Thanks for the reply and the good advice, George. Unfortunately for me, it’s going to be strictly for future reference. My leases were active when I got the rights signed over to me, and that was 25+ years ago. Not a word about post-production expenses in either of them.

My understanding (which is always questionable) is that the phrase was used in the findings of an Oklahoma Appeals court. The usage was that a Lease is a covenant, or agreement, for the Operator to get the hydrocarbons out of the ground, and into a marketable condition.

The upshot of that is that if a Lease does not say otherwise, the Operator can’t charge the Royalty Owner for any expenses of making the product marketable. There are some notable exceptions to this, such as transportation costs, when there is no on-site sales point (i.e., “market”).

From a forced pooling: Is there a typical percentage from gross that an oil company deducts for enhancement?

I was forced pooled in Coal County Oklahoma, December 2018. I am receiving checks from Canyon Creek with either a 2 or 3 percent deduction under the heading “Other DED-1.”

I plan to contact them regarding the charge but first wanted some input from you and Martha.

I just realized my calculation of 2 or 3 percent in the above question was wrong. The actual percent Canyon Creek is deducting as “Other DED-1” has been 20 percent and 28 percent.

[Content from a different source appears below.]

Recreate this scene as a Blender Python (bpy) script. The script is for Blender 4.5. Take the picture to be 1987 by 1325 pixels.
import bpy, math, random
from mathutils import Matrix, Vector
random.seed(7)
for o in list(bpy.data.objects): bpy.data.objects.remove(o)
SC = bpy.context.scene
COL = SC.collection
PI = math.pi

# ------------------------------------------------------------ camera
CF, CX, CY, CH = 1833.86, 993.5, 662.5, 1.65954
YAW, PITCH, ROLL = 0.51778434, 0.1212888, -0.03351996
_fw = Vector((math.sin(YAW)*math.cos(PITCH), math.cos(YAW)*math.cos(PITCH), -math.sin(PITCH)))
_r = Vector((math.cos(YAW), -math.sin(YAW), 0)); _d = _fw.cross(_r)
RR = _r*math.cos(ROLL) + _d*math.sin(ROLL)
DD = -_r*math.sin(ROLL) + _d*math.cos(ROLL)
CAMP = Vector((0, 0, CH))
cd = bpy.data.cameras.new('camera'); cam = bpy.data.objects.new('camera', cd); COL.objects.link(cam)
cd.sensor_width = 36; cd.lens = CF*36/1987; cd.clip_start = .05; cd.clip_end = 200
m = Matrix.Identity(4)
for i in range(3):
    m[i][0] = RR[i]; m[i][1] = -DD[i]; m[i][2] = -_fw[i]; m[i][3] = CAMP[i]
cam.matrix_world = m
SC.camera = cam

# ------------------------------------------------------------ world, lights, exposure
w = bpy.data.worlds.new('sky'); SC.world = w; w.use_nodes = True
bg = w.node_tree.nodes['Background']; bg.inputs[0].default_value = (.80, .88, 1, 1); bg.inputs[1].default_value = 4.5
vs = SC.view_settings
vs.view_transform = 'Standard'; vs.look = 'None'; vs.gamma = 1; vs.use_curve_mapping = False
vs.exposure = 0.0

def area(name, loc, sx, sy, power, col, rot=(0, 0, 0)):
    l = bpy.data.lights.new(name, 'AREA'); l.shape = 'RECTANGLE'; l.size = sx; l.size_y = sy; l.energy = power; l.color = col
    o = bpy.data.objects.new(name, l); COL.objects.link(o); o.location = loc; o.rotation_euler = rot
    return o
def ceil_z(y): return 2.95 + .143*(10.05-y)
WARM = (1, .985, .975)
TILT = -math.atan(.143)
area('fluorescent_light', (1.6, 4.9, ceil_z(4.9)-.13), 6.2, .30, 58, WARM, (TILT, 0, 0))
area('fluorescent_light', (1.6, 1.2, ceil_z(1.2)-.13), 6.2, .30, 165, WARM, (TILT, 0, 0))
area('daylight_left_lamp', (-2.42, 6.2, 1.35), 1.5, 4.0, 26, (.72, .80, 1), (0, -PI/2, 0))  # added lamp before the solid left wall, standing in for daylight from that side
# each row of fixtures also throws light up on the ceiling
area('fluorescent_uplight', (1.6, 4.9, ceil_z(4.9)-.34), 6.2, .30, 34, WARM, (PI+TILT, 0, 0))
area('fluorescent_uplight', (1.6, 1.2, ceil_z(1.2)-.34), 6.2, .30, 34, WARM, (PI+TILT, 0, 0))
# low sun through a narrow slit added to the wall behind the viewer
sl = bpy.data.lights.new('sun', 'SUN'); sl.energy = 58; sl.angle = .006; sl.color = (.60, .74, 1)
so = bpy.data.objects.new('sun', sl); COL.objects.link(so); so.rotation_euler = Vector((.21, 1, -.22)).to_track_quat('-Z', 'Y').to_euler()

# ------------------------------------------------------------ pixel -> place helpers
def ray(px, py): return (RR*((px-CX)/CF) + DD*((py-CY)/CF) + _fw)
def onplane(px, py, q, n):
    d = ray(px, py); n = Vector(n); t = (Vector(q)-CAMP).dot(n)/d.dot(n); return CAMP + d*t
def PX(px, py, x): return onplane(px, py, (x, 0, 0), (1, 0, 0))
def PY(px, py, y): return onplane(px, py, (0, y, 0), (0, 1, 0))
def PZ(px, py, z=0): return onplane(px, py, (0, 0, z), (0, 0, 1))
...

There is no “typical” deduction percentage for the post production charges. The taxes are set, but the others are not. You can request breakdown of the costs, but you may not be able to get it. Someone with more legal knowledge may need to comment here. In the “old” days, poolings were without post productions charges. More companies are pushing the limits now. You may be able to request the breakdown under a case called Mittelstaedt which has standards that have to be met. The wording of the pooling order is also important.

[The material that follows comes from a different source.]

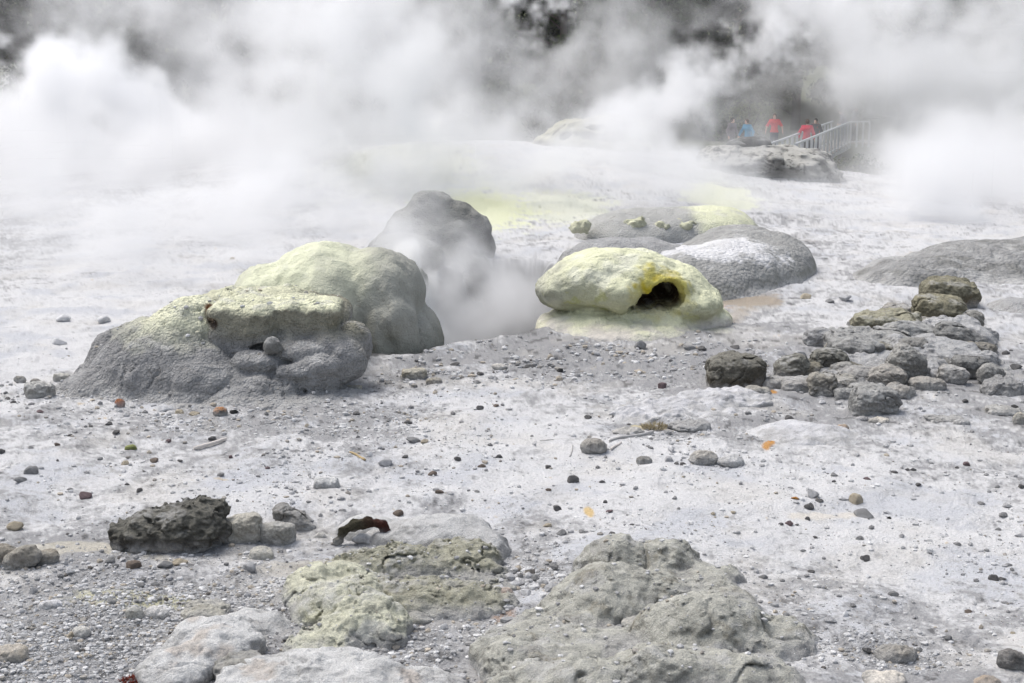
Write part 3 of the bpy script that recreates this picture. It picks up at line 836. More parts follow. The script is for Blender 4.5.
# larger single rocks of the foreground and the flat
SING = [
    (170, 531, 58, 27, 'biggest dark grey rock with a pitted overhanging face at the lower left', dict(tone=(.10, .097, .085), top=(.19, .185, .16), box=.35, tilt=.17, depth=.5, base=(.055, .045, .035), noises=[(1.6, .07, 3), (5, .045, 3), (14, .02, 3), (6, .02, 3, 0, True)])),
    (238, 531, 25, 15, 'pale grey blocky slab right against the biggest dark rock', dict(tone=(.30, .29, .26), top=(.45, .44, .40), box=.75, tilt=.2, depth=.6)),
    (276, 535, 20, 13, 'pale grey wedge rock under the dark curved rock', dict(tone=(.36, .36, .34), top=(.50, .50, .48), box=.5, depth=.6)),
    (296, 522, 27, 8, 'dark curved rock sloping to the right above the pale wedge', dict(tone=(.13, .125, .11), top=(.30, .29, .27), box=.4, tilt=-.55, depth=.5)),
    (24, 560, 20, 12, 'tilted grey slab with a dark face at the left edge', dict(tone=(.26, .25, .23), top=(.42, .41, .38), box=.6, tilt=.5, depth=.6)),
    (3, 556, 14, 11, 'dark rock cut by the left edge', dict(tone=(.14, .13, .12), top=(.30, .29, .27), box=.3)),
    (47, 558, 12, 9, 'stubby brownish grey rock right of the tilted slab', dict(tone=(.20, .185, .16), top=(.36, .34, .30), box=.6)),
    (326, 484, 13, 6, 'pale grey flat-topped rock alone on the white flat', dict(tone=(.33, .33, .33), top=(.56, .56, .55), box=.5)),
    (414, 374, 13, 6, 'pale flat stone lying on the near rim of the crater', dict(tone=(.25, .24, .2), top=(.46, .45, .40), box=.7)),
    (434, 382, 8, 4, 'brown flat stone right of the pale one on the crater rim', dict(tone=(.20, .18, .14), top=(.36, .34, .28), box=.5)),
    (354, 389, 8, 4, 'tan stone below the smooth grey lobe', dict(tone=(.25, .22, .15), top=(.46, .43, .33), box=.4)),
    (500, 367, 7, 3, 'white stone shining on the rubble of the crater rim', dict(tone=(.5, .5, .5), top=(.78, .78, .78))),
    (271, 378, 10, 7, 'dark brown stone beside the toe of the long grey ledge', dict(tone=(.10, .095, .085), top=(.22, .21, .19))),
    (40, 391, 14, 10, 'pale grey stone at the left foot of the cone-shaped mound', dict(tone=(.24, .24, .23), top=(.48, .48, .47), box=.3)),
    (62, 378, 9, 5, 'flat grey stone just left of the cone-shaped mound', dict(tone=(.24, .24, .22), top=(.42, .42, .40), box=.3)),
    (36, 383, 6, 4, 'brown grey stone at the far left foot of the cone-shaped mound', dict(tone=(.22, .21, .19), top=(.36, .35, .33))),
    (20, 380, 6, 4, 'pair-like dark stone nearest the left edge beside the cone-shaped mound', dict(tone=(.16, .16, .15), top=(.32, .32, .30))),
    (594, 447, 13, 9, 'dark speckled lump of rock on the white flat left of the twigs', dict(tone=(.24, .24, .24), top=(.40, .40, .40))),
    (644, 461, 8, 4, 'black jagged stone on the white flat below the twigs', dict(tone=(.07, .07, .065), top=(.17, .17, .16), box=.3)),
    (704, 459, 14, 8, 'crumbly grey lump on the white flat below the square boulder', dict(tone=(.26, .26, .26), top=(.48, .48, .48))),
    (628, 432, 16, 5, 'low grey clod beside the rusty tuft on the white flat', dict(tone=(.26, .26, .26), top=(.44, .44, .44))),
    (690, 427, 20, 6, 'long lumpy grey clod right of the rusty tuft', dict(tone=(.26, .26, .26), top=(.46, .46, .46))),
    (628, 409, 7, 4, 'grey stone with a white edge left of the lumpy swelling', dict(tone=(.2, .2, .2), top=(.5, .5, .5))),
    (730, 462, 12, 6, 'dusty pale lump right of the crumbly grey lump', dict(tone=(.4, .4, .4), top=(.6, .6, .6))),
    (945, 420, 17, 3, 'flat grey plate of crust below the heap at right', dict(tone=(.24, .24, .24), top=(.40, .40, .40), box=.4)),
    (962, 423, 8, 4, 'pale stone beside the flat plate of crust at right', dict(tone=(.4, .4, .4), top=(.6, .6, .6))),
    (1004, 412, 18, 4, 'brown flaky plate of crust at the right edge', dict(tone=(.22, .2, .17), top=(.44, .43, .40), box=.4)),
    (1020, 420, 7, 7, 'cream rounded stone cut by the right edge', dict(tone=(.4, .38, .32), top=(.66, .64, .58))),
    (879, 421, 10, 4, 'cream flat stone in front of the furrowed boulder', dict(tone=(.4, .38, .34), top=(.70, .67, .61))),
    (862, 419, 6, 3, 'small mauve grey stone left of the cream flat stone', dict(tone=(.28, .27, .29), top=(.46, .45, .48))),
    (843, 428, 6, 4, 'rusty orange stone on the pale swelling below the heap', dict(tone=(.45, .20, .05), top=(.52, .33, .16))),
    (1012, 662, 15, 12, 'dark grey round stone in the bottom right corner', dict(tone=(.12, .115, .11), top=(.24, .23, .22))),
    (896, 655, 20, 9, 'dark crusty stone half buried near the bottom right corner', dict(tone=(.18, .175, .165), top=(.36, .35, .33))),
    (885, 682, 22, 8, 'cream stone at the bottom edge right of the largest outcrop', dict(tone=(.46, .42, .36), top=(.70, .66, .60), box=.3)),
    (987, 684, 14, 7, 'rusty orange and brown stone at the bottom edge near the right corner', dict(tone=(.34, .20, .09), top=(.50, .34, .18))),
    (898, 649, 8, 5, 'mid grey round pebble above the dark crusty stone at lower right', dict(tone=(.26, .26, .26), top=(.46, .46, .46))),
    (242, 668, 26, 13, 'dark grey crumbling rock at the bottom edge between white slabs', dict(tone=(.17, .165, .15), top=(.34, .335, .31), box=.2, noises=[(3, .05, 3), (9, .03, 3), (20, .014, 3)])),
    (50, 606, 12, 6, 'white flat stone on the gravel bed at far left', dict(tone=(.5, .5, .52), top=(.74, .74, .77), box=.3)),
    (156, 614, 12, 7, 'white rounded stone in the middle of the gravel bed', dict(tone=(.52, .52, .52), top=(.74, .74, .74))),
    (135, 615, 10, 8, 'mottled grey stone left of the white rounded one on the gravel bed', dict(tone=(.34, .34, .31), top=(.5, .5, .46))),
    (82, 633, 10, 6, 'cream stone on the gravel bed at lower left', dict(tone=(.48, .46, .41), top=(.68, .66, .6))),
    (10, 655, 18, 9, 'pale brown layered slab at the bottom left edge', dict(tone=(.34, .31, .26), top=(.54, .5, .44), box=.5)),
    (205, 612, 25, 8, 'low tan crust slab between gravel bed and yellow crust', dict(tone=(.40, .38, .32), top=(.54, .52, .45), box=.3)),
    (262, 555, 13, 7, 'pale yellowish grey stone below the pale wedge rock', dict(tone=(.44, .43, .38), top=(.58, .57, .52), box=.3)),
    (285, 541, 5, 4, 'small sulphur yellow stone among the grey rocks', dict(tone=(.6, .57, .25), top=(.74, .71, .38))),
    (321, 537, 7, 4, 'cream stone right of the dark curved rock', dict(tone=(.46, .44, .4), top=(.64, .62, .58))),
    (636, 624, 16, 6, 'pale flat stone set in the face of the largest outcrop', dict(tone=(.42, .42, .38), top=(.58, .57, .53), box=.3, dy=-.1)),
    (743, 623, 16, 7, 'dark cracked stone on the right shoulder of the largest outcrop', dict(tone=(.16, .155, .13), top=(.32, .315, .27), box=.4, dy=.1)),
    (557, 661, 12, 5, 'dark brown stone at the left foot of the largest outcrop', dict(tone=(.10, .09, .075), top=(.20, .19, .16), box=.3)),
    (492, 658, 12, 4, 'dark flat stone on grit left of the largest outcrop', dict(tone=(.12, .115, .11), top=(.26, .255, .24), box=.3)),
    (505, 596, 10, 8, 'rusty pink stone on the gravel between the two crusted outcrops', dict(tone=(.40, .26, .18), top=(.58, .46, .38))),
]
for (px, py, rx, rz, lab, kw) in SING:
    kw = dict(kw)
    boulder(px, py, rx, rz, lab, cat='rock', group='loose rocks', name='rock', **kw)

# the rusty stained stones at the foot of the cone
boulder(120, 404, 5, 5, 'rusty red stone at the foot of the cone-shaped mound', tone=(.34, .09, .03), top=(.42, .16, .06), cat='rock', group='loose rocks', name='rock')
boulder(220, 413, 7, 6, 'black stone with an orange cap beside the toe of the long grey ledge', tone=(.04, .035, .03), top=(.42, .2, .08), cat='rock', group='loose rocks', name='rock')

# ------------------------------------------------------------------ vent hole with red brown rim, in the centre foreground
def arch():
    c = ground(366, 546)
    Y = c[1]
    u = Y / F
    pts = [(-29, 2), (-24, 12), (-12, 20), (2, 24), (16, 21), (22, 10), (19, 1)]
    def f(P):
        d = None
        for (a, b) in zip(pts[:-1], pts[1:]):
            A = c + np.array([a[0] * u, .05 + .0 * a[0], a[1] * u]); B = c + np.array([b[0] * u, .05, b[1] * u])
            q = sd_cap(P, A, B, 4.4 * u, 5.4 * u)
            d = q if d is None else smin(d, q, .02)
        return d
    def colr(V, N):
        ff = fbm(V, 12, 3)
        t = smooth(-.1, .16, V[:, 0] - c[0] + .05 * ff)
        C = mix((.06, .055, .035), (.06, .018, .012), t)
        return C * (1 + .4 * fbm(V, 30, 2))[:, None]
    lo, hi = c + np.array([-.35, -.2, -.06]), c + np.array([.3, .3, .3])
    build_solid('vent_rim', f, lo, hi, .009, colr, M_CRUST, 'dark red brown mossy arch over a small vent hole behind the olive crust', 'vent rim', None, [(9, .02, 3), (24, .008, 3)], c[2] - .05)
    back = c + np.array([0, .30, 0])
    mound('sinter_slab', [('e', back + np.array([-.02, .1, -.02]), np.array([.30, .24, .17]))], .05, .013, top_color((.34, .34, .33), (.58, .58, .57)), M_GROUND,
          'smooth grey slab directly behind the red brown vent arch', 'slab', 'white sinter slabs', noises=[(4, .02, 2)])
    ins = c + np.array([-.03, .06, .04])
    mound('sinter_stone', [('e', ins, np.array([.10, .05, .05])), ('e', ins + np.array([.1, -.02, -.02]), np.array([.08, .05, .03]))], .03, .008, top_color((.35, .35, .35), (.7, .7, .7)), M_STONE,
          'white crusted stone inside the red brown vent arch', 'stone', noises=[(14, .012, 2)], pad=.04)
arch()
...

Martha, Thanks for the reply. The well began producing 5 months ago. Three of the four months were 20 to 28%, one was negative, and the last month was only 3%.

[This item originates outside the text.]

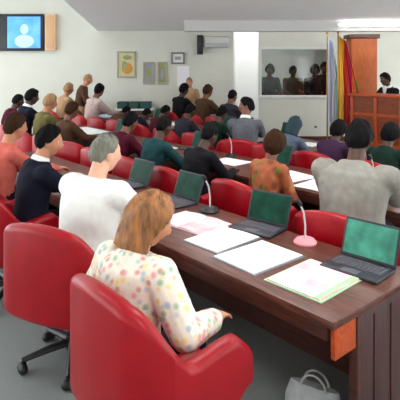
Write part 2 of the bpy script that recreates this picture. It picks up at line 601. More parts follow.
def desk_row(F, L0, L1, label):
    """long bench desk; local +X = -L, +Y = F, origin at (L1, F)"""
    n = L1 - L0
    r = empty('bench_desk', W(L1, F), ANG)
    tag(r, label, 'desk', None)
    bm = bmesh.new(); box(bm, (n / 2, 0.40, DTOP - 0.02), (n, 0.82, 0.04), 0.006); finish('worktop', bm, WOODTOP, r)
    bm = bmesh.new(); box(bm, (n / 2, 0.775, 0.36), (n - 0.06, 0.03, 0.70)); finish('front_panel', bm, WOOD, r, smooth=False)
    bm = bmesh.new(); box(bm, (n / 2, 0.015, DTOP - 0.075), (n - 0.10, 0.022, 0.07), 0.003); finish('apron', bm, WOOD, r)
    for e, nm in ((n - 0.02, 1), (0.02, -1)):
        bm = bmesh.new(); box(bm, (e - 0.005 * nm, 0.50, 0.355), (0.04, 0.56, 0.71), 0.004); ep = finish('end_panel', bm, WOODEND, r)
        bm = bmesh.new()
        for y in (0.34, 0.50, 0.66):
            box(bm, (e + 0.017 * nm, y, 0.36), (0.008, 0.012, 0.64))
        finish('molding', bm, WOOD, ep, smooth=False)
        bm = bmesh.new(); box(bm, (e - 0.012 * nm, 0.215, 0.355), (0.05, 0.04, 0.71), 0.005); finish('post', bm, WOOD, r)
        bm = bmesh.new(); box(bm, (e - 0.005 * nm, 0.105, DTOP - 0.115), (0.025, 0.17, 0.15), 0.003); finish('apron_end', bm, WOODOR, r)
    k = 1.5
    while k < n - 0.8:
        bm = bmesh.new(); box(bm, (k, 0.50, 0.355), (0.03, 0.50, 0.71)); finish('divider', bm, WOOD, r, smooth=False)
        k += 1.5
    return r


desk_row(0.0, 0.0, 5.2, 'long dark wooden bench desk in the front row with open white papers')
desk_row(PITCH, -0.9, 7.6, 'long dark wooden bench desk in the second row behind the red chairs')
desk_row(2 * PITCH, 1.2, 9.3, 'long dark wooden bench desk in the third row')
desk_row(3 * PITCH, 6.62, 7.75, 'dark wooden bench desk in the farthest row near the pillar')


# ------------------------------------------------------------------ red tub chair
def shell_loft(bm, stations, th=0.085):
    """stations: (x,y,nx,ny,z0,z1)"""
    rings = []
    for (x, y, nx, ny, z0, z1) in stations:
        ring = []
        h = th / 2
        prof = []
        for k in range(9):
            a = PI * k / 8
            prof.append((h * math.cos(a), z1 - h + h * math.sin(a)))
        for k in range(9):
            a = PI + PI * k / 8
            prof.append((h * math.cos(a), z0 + h + h * math.sin(a)))
        for (o, z) in prof:
            ring.append(bm.verts.new((x + nx * o, y + ny * o, z)))
        rings.append(ring)
    m = len(rings[0])
    for i in range(len(rings) - 1):
        for k in range(m):
            bm.faces.new((rings[i][k], rings[i][(k + 1) % m], rings[i + 1][(k + 1) % m], rings[i + 1][k]))
    bm.faces.new(rings[0][::-1])
    bm.faces.new(rings[-1])


def chair_path(hw=0.30, yb=-0.29, yf=0.20, rad=0.15):
    """from the front of the +x arm round the back to the front of the -x arm"""
    pts = []
    for k in range(9):
        t = k / 8
        pts.append((hw, yf + (yb + rad - yf) * t, 1, 0))
    for k in range(1, 9):
        a = -PI / 2 * k / 8
        pts.append((hw - rad + rad * math.cos(a), yb + rad + rad * math.sin(a), math.cos(a), math.sin(a)))
    half = pts
    for k in range(1, 6):
        pts.append(((hw - rad) * (1 - k / 5), yb - 0.012 * math.sin(PI / 2 * k / 5), 0, -1))
    other = [(-x, y, -nx, ny) for (x, y, nx, ny) in pts[:-1]][::-1]
    return pts + other


def build_chair():
    r = empty('swivel_armchair')
    P = chair_path()
    n = len(P)
    st = []
    for i, (x, y, nx, ny) in enumerate(P):
        back = min(1.0, max(0.0, (-0.07 - y) / 0.21))
        s = back * back * (3 - 2 * back)
        z1 = 0.64 + (0.27 - 0.06 * (x / 0.3) ** 2) * s + 0.03 * max(0.0, min(1.0, (y + 0.1) / 0.2))
        z0 = 0.36 + 0.02 * (1 - s)
        if i == 0 or i == n - 1:
            z1 -= 0.035; z0 += 0.035
        st.append([x, y - 0.03 * s * 0, nx, ny, z0, z1])
    front = lambda sgn: (sgn * 0.30, 0.235, sgn * 1, 0, 0.43, 0.60)
    split = 9
    bm = bmesh.new(); shell_loft(bm, st[split:n - split]); finish('backrest', bm, RED, r)
    bm = bmesh.new(); shell_loft(bm, [front(1)] + st[:split + 1]); finish('armrest', bm, RED, r)
    bm = bmesh.new(); shell_loft(bm, st[n - split - 1:] + [front(-1)]); finish('armrest', bm, RED, r)
    bm = bmesh.new(); box(bm, (0, -0.01, 0.405), (0.53, 0.50, 0.13), 0.045, 3); finish('seat', bm, RED, r)
    bm = bmesh.new(); box(bm, (0, -0.02, 0.33), (0.30, 0.30, 0.03), 0.01); lathe(bm, [(0.028, 0.10), (0.028, 0.33)], 12); lathe(bm, [(0.045, 0.07), (0.045, 0.16), (0.03, 0.17)], 12)
    finish('column', bm, BLACKMT, r)
    for k in range(5):
        a = 2 * PI * k / 5 + 0.3
        d = Vector((math.cos(a), math.sin(a), 0))
        bm = bmesh.new()
        ring_loft(bm, [d * 0.02 + Vector((0, 0, 0.115)), d * 0.15 + Vector((0, 0, 0.10)), d * 0.30 + Vector((0, 0, 0.075))], [(0.03, 0.024), (0.026, 0.02), (0.018, 0.014)], 10, side=Vector((-d.y, d.x, 0)))
        lg = finish('base_leg', bm, BLACKPL, r)
        bm = bmesh.new()
        sx = Vector((-d.y, d.x, 0))
        for sg in (-1, 1):
            capsule(bm, d * 0.295 + sx * (0.012 * sg) + Vector((0, 0, 0.03)), d * 0.295 + sx * (0.018 * sg) + Vector((0, 0, 0.03)), 0.028, 0.028, 12)
        finish('caster', bm, BLACKPL, lg)
    return r


CHAIR0 = build_chair()
_first = [True]


def chair(L, F, turn, label, s=1.0, loc=None, group='red armchairs in the rows'):
    if _first[0]:
        r = CHAIR0; _first[0] = False
    else:
        r = CHAIR0.copy(); COL.objects.link(r)
        for ch in list(CHAIR0.children):
            c = ch.copy(); COL.objects.link(c); c.parent = r
            for g in ch.children:
                d = g.copy(); COL.objects.link(d); d.parent = c
    r.location = W(L, F) if loc is None else loc
    r.rotation_euler = (0, 0, ANG + turn)
    r.scale = (s, s, s)
    tag(r, label, 'chair', group)
    return r


# ------------------------------------------------------------------ people
def head_r(p):
    """surface point of the bare head for a unit direction p (face looks to +Y)"""
    x, y, z = 0.074 * p.x, 0.094 * p.y, 0.120 * p.z
    if y < 0:
        y *= 1.08
    if z < -0.02:
        t = min(1.0, (-0.02 - z) / 0.10)
        x *= 1 - 0.26 * t
        y *= (1 - 0.06 * t) if y > 0 else (1 - 0.45 * t)
    return Vector((x, y, z))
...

In reading the pooling order, I didn’t find that it addressed the charges, but I will read it again. I will request a breakdown after reviewing Mittelstaedt.

Google Mittelstadt v Santa Fe 1998

Hi Martha, To bring you up-to-date: Canyon Creek continues to charge large deductions from my royalty checks, most recently 44%. After reviewing Mittelstaedt v Santa, I wrote to Canyon Creek requesting specific information:
(1) What specifically are the deductions; (2) Were the deductions associated with the enhancement of a marketable product and, if so, when were the charges assessed (after the product was already marketable or before the product was marketable); (3) Were my royalty revenues actually increased in proportion to the costs assessed against my non-working interest; (4) I requested printed data that would substantiate the substantial deductions. After 30 days of receiving no reply, I sent the same request by certified mail to Luke Essman, President and Chief Executive Officer of Canyon Creek. After an addition 30 days, I am writing to others on the forced pooling to see if they have noticed or inquired about the excessive deductions. Of course, I am not surprised Canyon Creek didn’t respond. Even though my interest is small, I will eventually call an attorney. Canyon Creek has made me mad.